The same applies for any homophobic or transphobic attitude of Trump’s. Whether it be trying to keep necessary legislation like this from being enacted or trying to enact new harmful legislation, there would be no way that Trump could pull it off without solid cooperation from the rest of his party. He couldn’t have done that even when Republicans controlled both houses as they did for the first two years of his Presidency. And this applies not just to his anti-LGBTQ bigotry, but also to his racism, his misogyny, and every other example of what kind of vermin he is.

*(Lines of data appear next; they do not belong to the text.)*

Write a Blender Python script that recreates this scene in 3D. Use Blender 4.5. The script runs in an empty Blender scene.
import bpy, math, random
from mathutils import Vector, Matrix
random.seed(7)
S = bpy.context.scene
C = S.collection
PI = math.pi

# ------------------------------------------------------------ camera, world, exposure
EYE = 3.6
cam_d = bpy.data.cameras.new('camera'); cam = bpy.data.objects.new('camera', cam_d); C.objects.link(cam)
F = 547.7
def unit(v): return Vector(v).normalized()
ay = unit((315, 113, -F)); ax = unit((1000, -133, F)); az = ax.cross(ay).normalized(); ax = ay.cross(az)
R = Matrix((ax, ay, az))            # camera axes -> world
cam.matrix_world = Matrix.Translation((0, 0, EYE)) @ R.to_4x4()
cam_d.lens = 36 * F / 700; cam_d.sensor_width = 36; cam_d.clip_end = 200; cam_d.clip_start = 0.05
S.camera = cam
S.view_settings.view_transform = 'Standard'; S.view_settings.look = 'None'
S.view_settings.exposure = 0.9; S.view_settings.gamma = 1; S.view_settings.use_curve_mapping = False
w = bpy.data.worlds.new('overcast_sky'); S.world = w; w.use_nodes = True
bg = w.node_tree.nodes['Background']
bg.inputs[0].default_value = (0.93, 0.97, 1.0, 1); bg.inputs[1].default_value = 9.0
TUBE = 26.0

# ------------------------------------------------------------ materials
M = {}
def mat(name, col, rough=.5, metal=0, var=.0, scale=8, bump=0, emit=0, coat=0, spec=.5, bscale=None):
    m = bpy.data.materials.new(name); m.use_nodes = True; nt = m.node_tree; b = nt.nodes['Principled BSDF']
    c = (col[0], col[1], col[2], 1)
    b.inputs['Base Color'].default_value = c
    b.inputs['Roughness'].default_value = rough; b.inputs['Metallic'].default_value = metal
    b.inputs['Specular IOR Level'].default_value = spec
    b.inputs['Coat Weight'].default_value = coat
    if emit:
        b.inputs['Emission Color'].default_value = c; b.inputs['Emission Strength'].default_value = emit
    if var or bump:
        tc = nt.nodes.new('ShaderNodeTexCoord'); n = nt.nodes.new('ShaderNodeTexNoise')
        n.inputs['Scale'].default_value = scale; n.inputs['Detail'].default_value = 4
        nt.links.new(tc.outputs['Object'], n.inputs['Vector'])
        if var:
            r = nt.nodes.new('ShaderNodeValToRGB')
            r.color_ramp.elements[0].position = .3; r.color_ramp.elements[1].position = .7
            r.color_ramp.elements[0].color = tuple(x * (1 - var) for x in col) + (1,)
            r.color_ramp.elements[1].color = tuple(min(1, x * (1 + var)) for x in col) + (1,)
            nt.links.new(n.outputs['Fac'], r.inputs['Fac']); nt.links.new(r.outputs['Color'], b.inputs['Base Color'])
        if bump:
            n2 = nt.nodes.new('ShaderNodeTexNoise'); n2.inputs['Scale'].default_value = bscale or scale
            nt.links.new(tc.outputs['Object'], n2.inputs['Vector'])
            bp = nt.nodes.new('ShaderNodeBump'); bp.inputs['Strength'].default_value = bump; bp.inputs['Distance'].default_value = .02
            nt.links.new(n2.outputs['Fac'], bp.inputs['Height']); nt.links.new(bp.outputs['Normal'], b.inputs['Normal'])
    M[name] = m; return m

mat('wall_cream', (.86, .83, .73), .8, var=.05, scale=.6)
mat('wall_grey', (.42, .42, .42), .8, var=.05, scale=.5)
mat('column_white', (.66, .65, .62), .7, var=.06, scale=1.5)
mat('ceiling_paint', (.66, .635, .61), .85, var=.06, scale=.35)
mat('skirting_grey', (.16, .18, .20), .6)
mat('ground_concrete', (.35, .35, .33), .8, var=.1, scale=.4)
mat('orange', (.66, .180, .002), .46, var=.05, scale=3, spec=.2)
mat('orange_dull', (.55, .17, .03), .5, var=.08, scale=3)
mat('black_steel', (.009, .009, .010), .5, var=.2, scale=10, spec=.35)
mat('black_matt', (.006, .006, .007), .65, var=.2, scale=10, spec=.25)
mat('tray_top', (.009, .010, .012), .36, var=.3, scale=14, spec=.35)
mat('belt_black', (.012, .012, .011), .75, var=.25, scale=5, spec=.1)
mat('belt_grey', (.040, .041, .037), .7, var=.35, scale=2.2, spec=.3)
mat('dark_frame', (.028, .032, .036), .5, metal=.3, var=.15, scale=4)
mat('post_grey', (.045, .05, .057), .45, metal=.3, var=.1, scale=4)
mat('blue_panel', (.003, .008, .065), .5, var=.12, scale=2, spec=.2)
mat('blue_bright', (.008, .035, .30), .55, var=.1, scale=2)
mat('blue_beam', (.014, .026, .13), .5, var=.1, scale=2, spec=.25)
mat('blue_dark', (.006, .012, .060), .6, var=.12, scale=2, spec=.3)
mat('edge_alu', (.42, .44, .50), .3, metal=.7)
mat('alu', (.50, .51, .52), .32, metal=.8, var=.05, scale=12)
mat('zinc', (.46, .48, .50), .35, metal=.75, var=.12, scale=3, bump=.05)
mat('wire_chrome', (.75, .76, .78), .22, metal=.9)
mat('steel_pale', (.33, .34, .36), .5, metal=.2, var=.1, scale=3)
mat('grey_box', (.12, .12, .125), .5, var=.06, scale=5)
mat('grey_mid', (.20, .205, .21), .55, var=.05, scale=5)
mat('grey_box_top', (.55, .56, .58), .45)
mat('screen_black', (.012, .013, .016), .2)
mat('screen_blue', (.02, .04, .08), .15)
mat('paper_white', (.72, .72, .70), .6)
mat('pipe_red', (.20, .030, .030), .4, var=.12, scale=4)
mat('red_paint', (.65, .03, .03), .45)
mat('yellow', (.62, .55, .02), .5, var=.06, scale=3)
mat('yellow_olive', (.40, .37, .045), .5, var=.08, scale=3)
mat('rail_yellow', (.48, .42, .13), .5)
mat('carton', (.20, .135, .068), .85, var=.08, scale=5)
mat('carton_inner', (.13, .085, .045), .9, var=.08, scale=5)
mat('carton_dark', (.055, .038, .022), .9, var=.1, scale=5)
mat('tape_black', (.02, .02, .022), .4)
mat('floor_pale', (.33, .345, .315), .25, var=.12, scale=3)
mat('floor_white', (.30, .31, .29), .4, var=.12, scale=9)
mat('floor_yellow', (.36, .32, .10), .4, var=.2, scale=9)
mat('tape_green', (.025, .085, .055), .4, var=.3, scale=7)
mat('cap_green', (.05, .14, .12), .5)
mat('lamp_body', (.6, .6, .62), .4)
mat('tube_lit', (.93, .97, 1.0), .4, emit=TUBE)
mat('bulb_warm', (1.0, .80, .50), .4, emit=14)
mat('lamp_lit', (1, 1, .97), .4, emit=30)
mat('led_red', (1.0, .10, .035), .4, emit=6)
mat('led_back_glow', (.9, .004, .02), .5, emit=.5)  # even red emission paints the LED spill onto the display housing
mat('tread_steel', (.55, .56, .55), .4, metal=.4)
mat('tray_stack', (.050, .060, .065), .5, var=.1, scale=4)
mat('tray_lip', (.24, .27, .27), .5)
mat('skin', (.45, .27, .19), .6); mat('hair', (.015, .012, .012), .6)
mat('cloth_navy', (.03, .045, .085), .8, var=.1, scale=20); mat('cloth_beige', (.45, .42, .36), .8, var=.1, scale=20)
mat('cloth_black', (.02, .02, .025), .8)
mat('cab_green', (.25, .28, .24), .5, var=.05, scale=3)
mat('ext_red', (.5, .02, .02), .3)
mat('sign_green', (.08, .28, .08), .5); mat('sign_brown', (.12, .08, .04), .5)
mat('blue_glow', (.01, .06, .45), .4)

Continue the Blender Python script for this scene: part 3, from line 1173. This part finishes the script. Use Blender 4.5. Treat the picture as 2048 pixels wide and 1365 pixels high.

The same goes for his efforts to stack the courts at all levels with truly frightening judges. Yes, Trump can nominate the the creepiest monsters he can think of to any judicial vacancy that crops up – but those nominations can not become effective appointments until they are confirmed by the Senate. If the Republicans in the Senate suddenly started behaving as decent human beings, then Trump would have no choice but to apply a corresponding standard of decency to his judicial nominations if he wanted them to still get confirmed.

Trump is not the only scoundrel in the Republican party. The entire core of Republicans in the Federal Legislature is also rotten to the core, devoid of basic human decency. And as long as you continue to vote for such scoundrels then you are not my friend. You are their enabler – and you are their accomplice.